I respectfully dissent.
In the action brought by La Rosse against a third party, neither La Rosse nor her attorney gave to the Department of Health Care Services the notice of the pendency of the action called for by Labor Code section 3853, whose provisions are made available to the department by virtue of Welfare and Institutions Code section 14117 (California State Auto. Assn. Inter-Ins. Bureau v. Jackson, 9 Cal.3d 859, 867 [109 Cal.Rptr. 297, 512 P.2d 1201]). In consequence of that failure, the department was denied the opportunity to claim its statutory lien in that action.
Because of that failure and because La Rosse had in writing agreed to reimburse the department and to direct her attorney to do so from any recovery, and upon the other facts alleged, the state should have been entitled to an equitable lien upon any of the settlement proceeds of $120,000 which came into possession of La Rosse or her attorney.
The attorney knew there had been Medi-Cal payments made and knew of the department’s right to a lien in such a case.
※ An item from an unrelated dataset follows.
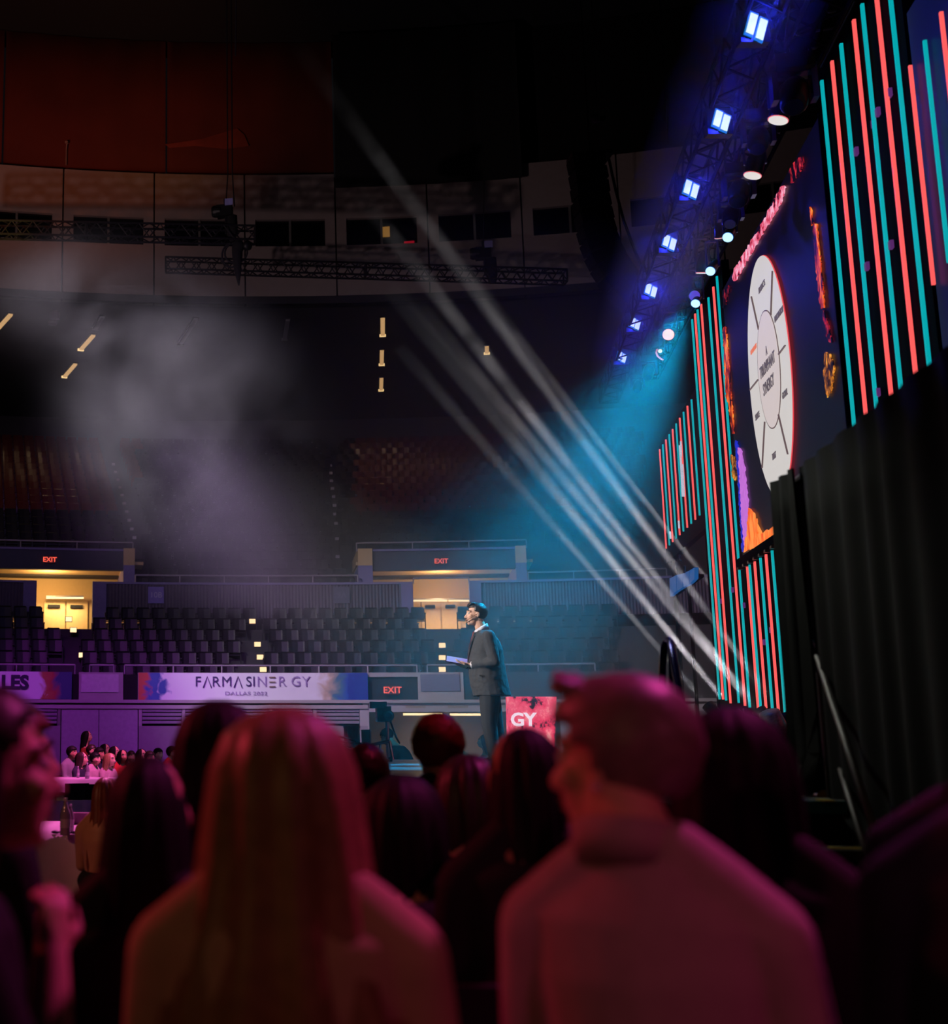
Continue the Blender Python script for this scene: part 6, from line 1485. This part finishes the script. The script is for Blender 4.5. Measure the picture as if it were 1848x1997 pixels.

*383The attorney had available to apply in satisfaction of the lien at least the 75 percent he sought to have the department accept in full; and to that, at least, an equitable lien should have attached. Such a lien would be comparable to that of an attorney based upon a contract for a lien. (See Isrin v. Superior Court, 63 Cal.2d 153, 157 [45 Cal.Rptr. 320, 403 P.2d 728].)
Since the recovery proceeds did come into the attorney’s possession, he should be required to assert his defense.
A petition for a rehearing was denied November 30, 1973, and petition for a hearing by the Supreme Court was denied January 10, 1974.